The thing is, there’s nothing wrong with United World Rebellion.  (Last album was a “revolution”, now they’re having a “rebellion”.  What will the next album be?  Defiance, disobedience, dissension, heresy, insubordination, insurgency?)  It’s heavy like old Skid Row.  It has squealing, howling solos like old Skid Row and riffs reminiscent of the classic stuff.  Johnny’s throwing everything he’s got into his performance.   It’s just…not memorable.

The most striking song is the first one, “Kings of Demolition”, which is really good.  Only problem:  It’s more than just a little similar to “Monkey Business” from Slave.  “Monkey Business” is a great heavy song, but you’re not going to top it by re-writing it.  It’s downhill from there.  I must have played this EP eight or nine times now, and I still can’t remember how “Let’s Go”, “Get Up”, and “Stitches” go.  They are all heavy, riffy…and non-descript.  The only song that stands out is “This is Killing Me”, the token ballad (right smack in the middle of the EP), and it stands out only because it’s a ballad.  You can hear the (intended?) similarity to a certain hit ballad by the Sebastian version of Skid Row…but without his soaring vocals.  Once again, you can’t create a new memorable song if you’re repeating an old one.
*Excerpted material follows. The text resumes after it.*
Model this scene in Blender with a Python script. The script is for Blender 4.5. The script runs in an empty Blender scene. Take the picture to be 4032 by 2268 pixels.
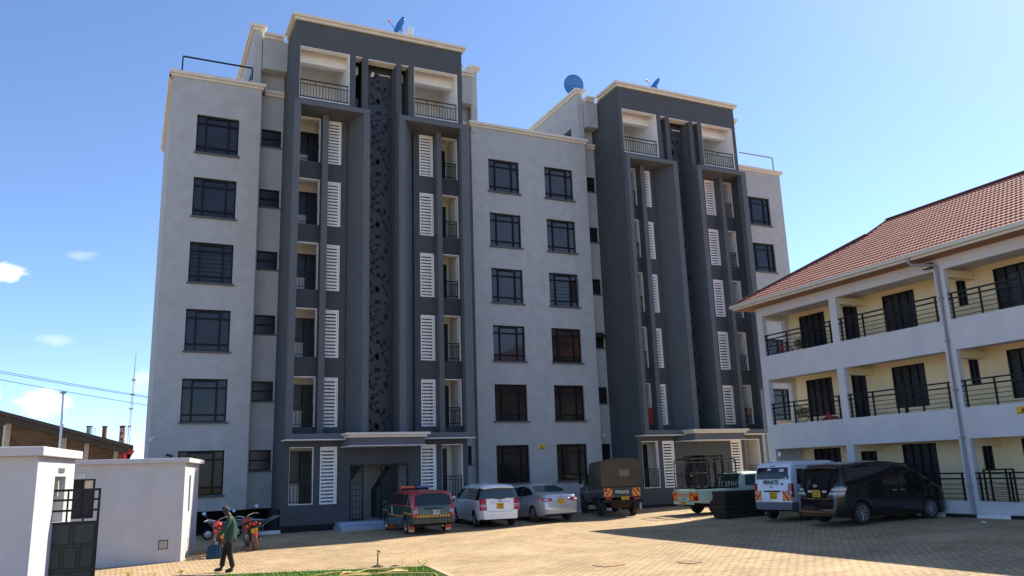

Sorry guys.  I’m usually in favour of bands carrying on with new members, because I’d rather have that than no band at all.  Unfortunately, Skid Row needs Sebastian Bach as much as Sebastian Bach wants to be in Skid Row.  Johnny can take a proud bow, because he’s no slouch and he did the best job possible.  I wanna see it happen.

2/5 stars

EDIT: May 15 2013 – There is a European version coming with two bonus tracks, both covers.  Bastards.